Monday, 1 June 2009

So Year 1 comes to a nearing end .....

The final evaluative report on our final project ...

The end of our project comes to a halt like the train that pulls up to the last stop of the line, the end of the road. I had no idea what to expect from this project, a number of factors being, how well would I work in a group, would everyone get on together and do all work set out before them, and more importantly would we set a realistic goal and manage to finish the animation well? The answer to all these would be yes. Our team had excellent variety over the roles, with me on pre-production, Matt and Matt on the actual animation: the production, and Tom doing post-production stuff, but we did all share out various roles within the various stages of producing the animation, but with the main contributors to that area of production having a final say.

First off was choosing which medium to do the animation in, 3-d or 2-d, well it was fairly obvious we all had our hearts set on animating in Maya, but the tricky part was which style to use and effect we wanted to have on the audience.

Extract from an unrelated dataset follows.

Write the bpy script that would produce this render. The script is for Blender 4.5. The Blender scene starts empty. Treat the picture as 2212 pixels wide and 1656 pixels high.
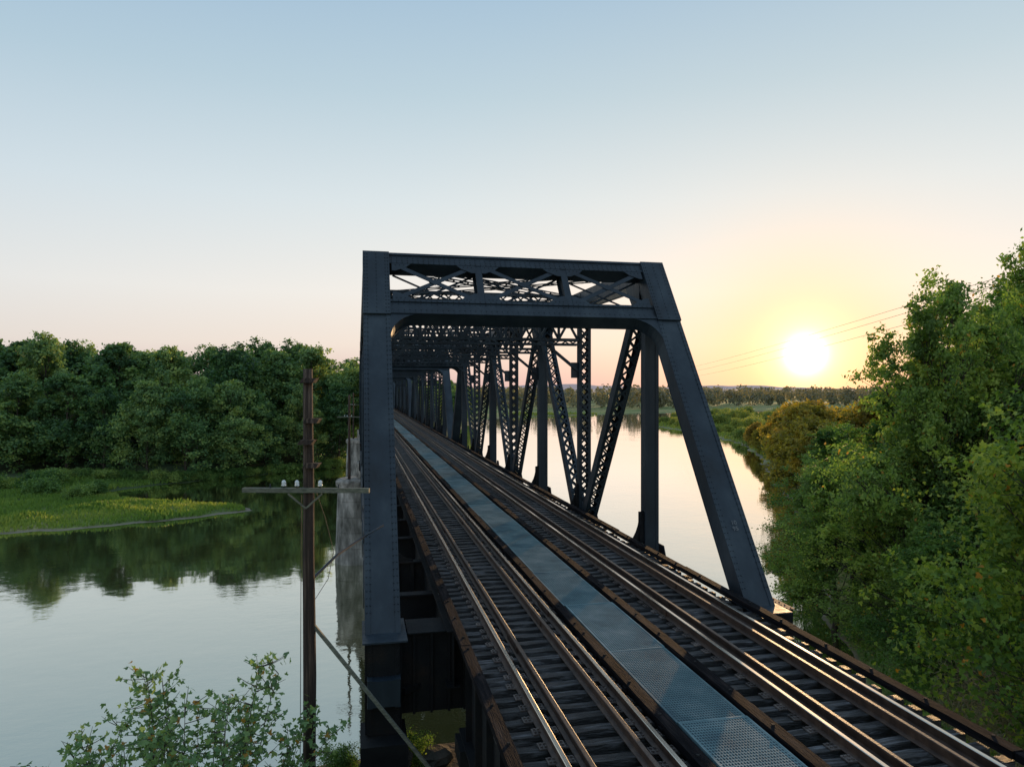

So first off we had to scrounge around the internet and various thoughts, concepts and ideas on films and in books, to settle on our ideal storytelling for the sound file. We finally came across a Supinfocom student film, “La Marche des Sans-Nom” and saw the main character, a long gangly type figure, very long and thin, and thought we could use this archetype for our main character also. There was also the stylised background, setting and props which gave the animation a somewhat realistic feel in a surreal way which is something that we all picked upon, and decided to opt for a stylised look to our animation. As well as these secondary resources we also arranged a group trip to Hayle to get a first hand feel for what it was like, which is hopefully portrayed in the final animation.

Since we were a pretty varied skilled group it was easy enough to assign tasks and roles to our group as mentioned above, I had the main role and say in pre-production, as it was something I’m seriously considering as a career prospect, so this has been the perfect time to have a go at. I was also working as both the director and producer of the group at the start of the project for a couple of weeks. But it was decided that Tom would take over as producer since I wasn’t being firm enough with the work that needs and needed to be done at the time, so he would co-ordinate and hand out work to the group, being more productive and the team producing better work in the long run, as well making sure everyone is always getting on with something.

The pre-production role was fairly easy to approach creatively as I could experiment and research as I do for my own work, and form it in a way that was applicable to the project. For a while though, I did find it hard to fully apply myself, and put my heart into this project but once I got my head into the hard craft of designing characters and streets and figuring out the right sepia tone or black and white tone to the animation, I soon delved into the pages of my sketchbook.

As well as any other aspect in a working environment there are sure to be, ups and downs and strengths and weaknesses. The strongest aspect of this group was probably the animation, and how easily and competently the two group members, Matt and Matt got on with most of the modelling, rigging, lighting and animating and also the persistence to carry on going strong and to achieve the best, even when impossible to jump hurdles came their way, for example the rather lengthy creation (technically and creatively) of the exploding gas works, which inevitably we did fall behind on schedule on. I think the biggest weakness of the group; I felt, was the communication between group members in assigning the work to do not just for an afternoon or day but for the next week or so, which is why it was decided that Tom would take over as producer so that he could hand out work progressively to keep everyone occupied with stuff to do, as well as making sure there is some variation in the tasks.

This project has given me the chance to practise and work at the pre-production area in producing animation to give me a feel for what it’s like to be at the most important area of the work, at the core of the concept and design, and hopefully within a big animation company, having some influence over the final design. I especially enjoyed conceptualising the street scenes and full length character, Alfred, as I could play around with colour palettes, if only briefly, and various angles on the street. I also feel that my skills in designing and coming up with ideas for projects like this have improved working to a set brief, i.e. no deviation from the set story given in the sound file, which means no deviation from the setting.

All in all I’m proud of the work that our group has produced, and very pleased with the outcome of the hard work we’ve all put in. I especially like the fly-by scenes the planes do, they’re quite simple yet really effective, what I think needed a bit more work was the main character, Alfred, as portrayed in youth, the animation was slightly limited and linear, which could have been produced by the simple rig that had been applied to it. My favourite scene from the whole animation would have to be the gas works explosion scene, and how well it managed to turn out, considering there were many hurdles to overcome which set us back only slightly on our schedule. I enjoyed helping out with this and finding the basic dynamic presets to modify to create different effects was really enjoyable, finally getting to see the final result of my initial assistance.